J'ai du coup moi aussi fait mes devoirs, et je suis allé voir (1) s'il savait vraiment de quoi il parle et (2) s'il n'a pas en fait juste une dent contre Wikipédia (ça arrive). Réglons d'emblée le deuxième point: il n'y a priori pas de contentieux entre l'encyclopédie et lui, à tout le moins dans la mesure où (i) son article ne fait pas ses poubelles; (ii) l'historique ne montre aucune tentative d'hagiographie dont l'auteur aurait été prestement bloqué-révoqué; (iii) il est parfaitement au courant de l'existence de l'article, vu que c'est lui qui a directement ou indirectement fourni la photo pour l'illustrer (cf. utilisateur:LaurentParis11, dont l'unique contribution sur Commons est... la mise en ligne d'une jolie photo du député).

Côté boulot, j'apprends en consultant sa fiche sur le site de l'Assemblée qu'il est membre de la commission des affaires culturelles et de l'éducation et co-président du groupe d'études parlementaire sur Internet, audiovisuel et société de l'information. Il s'occupe aussi de l'audiovisuel extérieur de la France et est membre du Haut conseil des musées de France. A première vue, la culture et sa diffusion, c'est donc plutôt son truc, surtout qu'il s'est apparemment opposé à HADOPI et se serait prononcé pour la licence globale. Enfin, et c'est le point qui m'a le plus intéressé, c'est que M.Bloche est le rédacteur de l'avis de la Commission de la culture sur le projet de loi de finances 2012, modestement intitulé "Création ; Transmission des savoirs et démocratisation de la culture", dont je recommande la lecture (ou à tout le moins le survol).

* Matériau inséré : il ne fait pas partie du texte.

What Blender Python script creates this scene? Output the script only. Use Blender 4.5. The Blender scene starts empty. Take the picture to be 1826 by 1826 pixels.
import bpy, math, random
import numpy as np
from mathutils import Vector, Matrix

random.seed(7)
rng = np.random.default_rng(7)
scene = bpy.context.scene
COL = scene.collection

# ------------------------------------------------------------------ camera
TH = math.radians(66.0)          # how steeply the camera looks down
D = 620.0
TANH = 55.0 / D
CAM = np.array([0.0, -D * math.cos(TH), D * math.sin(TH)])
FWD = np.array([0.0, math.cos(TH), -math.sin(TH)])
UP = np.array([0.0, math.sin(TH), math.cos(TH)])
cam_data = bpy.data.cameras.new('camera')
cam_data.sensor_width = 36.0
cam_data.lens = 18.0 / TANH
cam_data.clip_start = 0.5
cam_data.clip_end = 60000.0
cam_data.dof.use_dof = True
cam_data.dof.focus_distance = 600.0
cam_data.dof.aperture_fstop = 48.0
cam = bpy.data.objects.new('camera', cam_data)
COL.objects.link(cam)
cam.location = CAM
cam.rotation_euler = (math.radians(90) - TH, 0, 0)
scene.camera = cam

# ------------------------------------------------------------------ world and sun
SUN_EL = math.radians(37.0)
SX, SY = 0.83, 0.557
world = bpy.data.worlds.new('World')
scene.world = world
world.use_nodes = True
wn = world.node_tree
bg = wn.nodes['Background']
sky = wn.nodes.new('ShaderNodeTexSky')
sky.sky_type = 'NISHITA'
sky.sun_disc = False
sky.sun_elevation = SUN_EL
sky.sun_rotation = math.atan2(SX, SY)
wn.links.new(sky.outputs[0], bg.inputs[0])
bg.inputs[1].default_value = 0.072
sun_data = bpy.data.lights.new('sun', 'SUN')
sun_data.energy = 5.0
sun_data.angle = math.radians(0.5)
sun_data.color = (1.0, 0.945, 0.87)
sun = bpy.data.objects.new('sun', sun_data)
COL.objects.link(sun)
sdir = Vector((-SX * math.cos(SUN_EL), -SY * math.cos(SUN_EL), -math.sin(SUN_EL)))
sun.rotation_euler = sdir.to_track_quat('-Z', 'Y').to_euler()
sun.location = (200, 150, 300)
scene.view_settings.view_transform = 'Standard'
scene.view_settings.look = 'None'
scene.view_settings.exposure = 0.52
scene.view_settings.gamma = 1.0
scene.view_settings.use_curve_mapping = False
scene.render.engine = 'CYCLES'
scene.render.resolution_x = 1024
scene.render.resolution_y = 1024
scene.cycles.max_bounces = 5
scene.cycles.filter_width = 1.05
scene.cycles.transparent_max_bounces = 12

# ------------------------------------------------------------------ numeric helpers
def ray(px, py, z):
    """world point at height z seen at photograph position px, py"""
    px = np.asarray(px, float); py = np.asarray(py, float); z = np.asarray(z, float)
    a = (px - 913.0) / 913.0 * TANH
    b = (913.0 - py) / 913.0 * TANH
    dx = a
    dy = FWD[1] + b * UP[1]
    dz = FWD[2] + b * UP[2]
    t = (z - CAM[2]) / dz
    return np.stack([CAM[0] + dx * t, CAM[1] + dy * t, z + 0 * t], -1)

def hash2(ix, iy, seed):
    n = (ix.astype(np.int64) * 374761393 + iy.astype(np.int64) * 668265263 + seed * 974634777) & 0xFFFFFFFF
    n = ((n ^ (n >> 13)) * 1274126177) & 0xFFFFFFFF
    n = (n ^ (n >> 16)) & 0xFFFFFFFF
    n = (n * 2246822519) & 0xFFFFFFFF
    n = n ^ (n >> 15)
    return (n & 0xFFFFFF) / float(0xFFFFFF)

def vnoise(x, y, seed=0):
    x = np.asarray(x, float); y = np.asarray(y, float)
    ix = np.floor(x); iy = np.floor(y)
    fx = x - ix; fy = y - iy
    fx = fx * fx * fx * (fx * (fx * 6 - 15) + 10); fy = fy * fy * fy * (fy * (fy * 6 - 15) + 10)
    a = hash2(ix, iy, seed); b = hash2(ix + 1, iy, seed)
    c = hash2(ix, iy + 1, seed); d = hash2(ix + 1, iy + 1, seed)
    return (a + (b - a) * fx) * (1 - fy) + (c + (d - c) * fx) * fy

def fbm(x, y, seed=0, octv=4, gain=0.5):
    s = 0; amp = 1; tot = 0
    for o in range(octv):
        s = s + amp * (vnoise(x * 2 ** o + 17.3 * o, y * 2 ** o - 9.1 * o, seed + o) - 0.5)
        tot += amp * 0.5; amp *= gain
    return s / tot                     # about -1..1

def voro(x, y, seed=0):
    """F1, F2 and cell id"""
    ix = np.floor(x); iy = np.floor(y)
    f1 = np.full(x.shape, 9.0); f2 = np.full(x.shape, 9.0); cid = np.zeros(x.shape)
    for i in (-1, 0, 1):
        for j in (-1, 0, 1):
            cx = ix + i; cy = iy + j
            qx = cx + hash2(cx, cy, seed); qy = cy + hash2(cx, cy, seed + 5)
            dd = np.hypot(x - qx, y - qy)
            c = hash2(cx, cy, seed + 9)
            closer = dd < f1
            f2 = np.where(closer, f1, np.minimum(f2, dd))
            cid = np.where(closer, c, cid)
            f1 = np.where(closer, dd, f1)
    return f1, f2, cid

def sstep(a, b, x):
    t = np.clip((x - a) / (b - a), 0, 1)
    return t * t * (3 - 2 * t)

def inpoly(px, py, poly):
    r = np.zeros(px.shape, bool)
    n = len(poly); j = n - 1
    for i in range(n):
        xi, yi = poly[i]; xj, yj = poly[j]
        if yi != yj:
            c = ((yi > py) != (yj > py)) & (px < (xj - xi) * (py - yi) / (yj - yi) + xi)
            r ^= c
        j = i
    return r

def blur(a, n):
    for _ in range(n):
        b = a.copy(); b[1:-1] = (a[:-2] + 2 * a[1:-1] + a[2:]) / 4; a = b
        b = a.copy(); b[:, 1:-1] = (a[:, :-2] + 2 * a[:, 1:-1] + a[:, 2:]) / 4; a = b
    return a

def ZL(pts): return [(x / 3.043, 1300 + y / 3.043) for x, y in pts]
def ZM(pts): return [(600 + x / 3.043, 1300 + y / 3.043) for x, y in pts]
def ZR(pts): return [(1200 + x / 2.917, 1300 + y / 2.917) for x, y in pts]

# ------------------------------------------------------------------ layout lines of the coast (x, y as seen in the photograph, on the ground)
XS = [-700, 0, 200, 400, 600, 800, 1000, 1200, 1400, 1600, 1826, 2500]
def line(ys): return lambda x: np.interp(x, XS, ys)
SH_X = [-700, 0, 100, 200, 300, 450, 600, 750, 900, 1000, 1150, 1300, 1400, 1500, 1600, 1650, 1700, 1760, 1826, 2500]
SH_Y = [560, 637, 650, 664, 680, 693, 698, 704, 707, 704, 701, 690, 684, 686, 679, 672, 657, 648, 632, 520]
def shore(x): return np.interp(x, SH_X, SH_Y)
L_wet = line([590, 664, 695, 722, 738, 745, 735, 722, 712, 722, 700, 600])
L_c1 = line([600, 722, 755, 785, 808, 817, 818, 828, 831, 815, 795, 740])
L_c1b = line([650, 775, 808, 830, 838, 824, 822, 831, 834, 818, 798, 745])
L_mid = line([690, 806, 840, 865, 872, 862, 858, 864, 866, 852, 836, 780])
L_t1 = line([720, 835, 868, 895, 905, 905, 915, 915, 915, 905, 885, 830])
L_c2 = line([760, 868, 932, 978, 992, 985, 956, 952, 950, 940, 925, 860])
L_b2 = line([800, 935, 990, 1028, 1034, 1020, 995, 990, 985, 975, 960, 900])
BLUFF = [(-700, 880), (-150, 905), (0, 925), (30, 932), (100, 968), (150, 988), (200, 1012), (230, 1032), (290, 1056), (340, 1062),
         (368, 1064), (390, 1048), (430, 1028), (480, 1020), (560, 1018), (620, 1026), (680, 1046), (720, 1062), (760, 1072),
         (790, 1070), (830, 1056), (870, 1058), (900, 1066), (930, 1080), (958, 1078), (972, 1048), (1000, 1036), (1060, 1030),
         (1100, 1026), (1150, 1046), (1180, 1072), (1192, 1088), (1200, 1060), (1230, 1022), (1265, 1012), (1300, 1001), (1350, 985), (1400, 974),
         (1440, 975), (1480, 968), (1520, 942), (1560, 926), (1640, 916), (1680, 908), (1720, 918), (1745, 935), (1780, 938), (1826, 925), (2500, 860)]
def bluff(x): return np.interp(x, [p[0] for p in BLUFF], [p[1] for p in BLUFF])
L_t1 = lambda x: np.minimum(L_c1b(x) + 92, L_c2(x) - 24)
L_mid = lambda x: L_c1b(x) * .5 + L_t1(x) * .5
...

Rien que sur pedigree, ce monsieur devrait donc être du côté wikipédien. Et pourtant pas. Ou pas vraiment. Ou pas encore.

Prises de position
Bon, je vais être honnête, je trouve que son intervention est pas mal empreinte d'une certaine mauvaise foi, notamment sur le point DADVSI (voir vers 4:00 sur la vidéo). Mais si je recommande la lecture du rapport ci-dessus, c'est en fait parce qu'il est extrêmement informatif sur les priorités du député (c'est encore plus clair sur son site, en fait): visiblement, il s'agit avant tout pour lui d'assurer la rémunération des créateurs de contenus. Je n'ai pas l'impression qu'il croie beaucoup au libre ou au libre marché (voire au marché du libre), et ses interventions montrent souvent une plaidoirie pour le soutien affirmé de l'État (un point de vue qui se défend).

On peut aimer les subventions, mais il serait temps pour lui d'enlever ses oeillères et se rendre compte que d'autres modèles fonctionnent, sont viables, complémentent les démarches étatiques et encouragent de fait la création et la démocratisation du savoir (genre... Wikipédia, monstre libertarien s'il en est). Il me semble à tout le moins qu'un système hyper-restrictif est un frein à l'innovation parce que, honnêtement, un architecte a mieux à faire que gérer les droits visuels de ses bâtiments en l'absence d'organisme de collecte pour le faire à sa place (et qui mangerait tout en frais de fonctionnement de toute façon). Le problème de l'innovation, c'est qu'on ne sait pas à quoi elle va ressembler: pourquoi, dès lors, vouloir la brider?

Bref, il va falloir faire un peu de pédagogie. 

1 commentaire:

calimero a dit…

C'est pas juste. Après tout le boulot que fait Cheep et compagnie pour que les articles des députés ump restent bien propres sur eux !!! Faudrait que les nettoyeurs se mettent en grève pour obtenir quelque chose.